Buying in bulk will save money and also provide me with the chance to brew when I want to, since I’ll have a number of ingredients on hand.
Bulk Grain Purchase
This past Christmas my wife was awesome enough to get me a grain mill. “Whats a grain mill?” you ask? When you all grain brew you take crushed malt and put it with some water to make what called wort (young beer). Once the malt gets crushed you have a week or two to brew, otherwise the grain gets stale.

When you use a grain mill at home, you can crush that grain the day you brew. What’s more; you can also store uncrushed (or unmilled grain) for over a year. For a homebrewer that means one can store a 50lb bag for a long time. By buying a 50lb bag you can most certainly save money per pound. At my local homebrew store I can pick up a 50lb bag of pale malt for $50 (no tax). That same grain same store can cost me $1.50 a pound. By the time I am done with that 50lb bag I will have saved $25, not too bad.

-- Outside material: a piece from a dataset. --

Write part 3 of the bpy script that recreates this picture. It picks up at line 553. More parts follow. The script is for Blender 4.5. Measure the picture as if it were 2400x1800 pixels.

Real quick, pale malt can also be called ‘base malt’. A base malt is usually the grain that gets used most in a recipe. Some recipes call for 6lbs of base malt, others upwards of 25lbs in a 5 gallon batch. So within a few brews I expect to be done with this bag. My first batch will use 19lbs (a barleywine).
Bulk Hops Purchase
A few weeks ago I hooked up with someone online (it’s not what you think) and we decided to spilt up a bulk purchase of hops. Hops are one of the things that give beer it’s bitterness & aroma. There are a number of types of hops and what you can do with them.

I found someone on ebay that sells hops by the pound. A pound of hops is a lot of hops. In my biggest & bitter imperial IPA to date (Raw Dawg IIPA) I used 7.5 ounces of hops. Granted it was a few different kinds of hops. We decided to do a bulk buy of a pound each of three different hops. With shipping that came out to be $49. On average, that breaks down to be about $1 an ounce. At a homebrew store you’re luck to get $1.75 for hops. That’s about $18 in savings…again not too bad.
I had the items shipped to my house, split the bags in half, met up somewhere and made the hand off from the back of my trunk. If that doesn’t sound like a ‘deal’ I don’t know what does.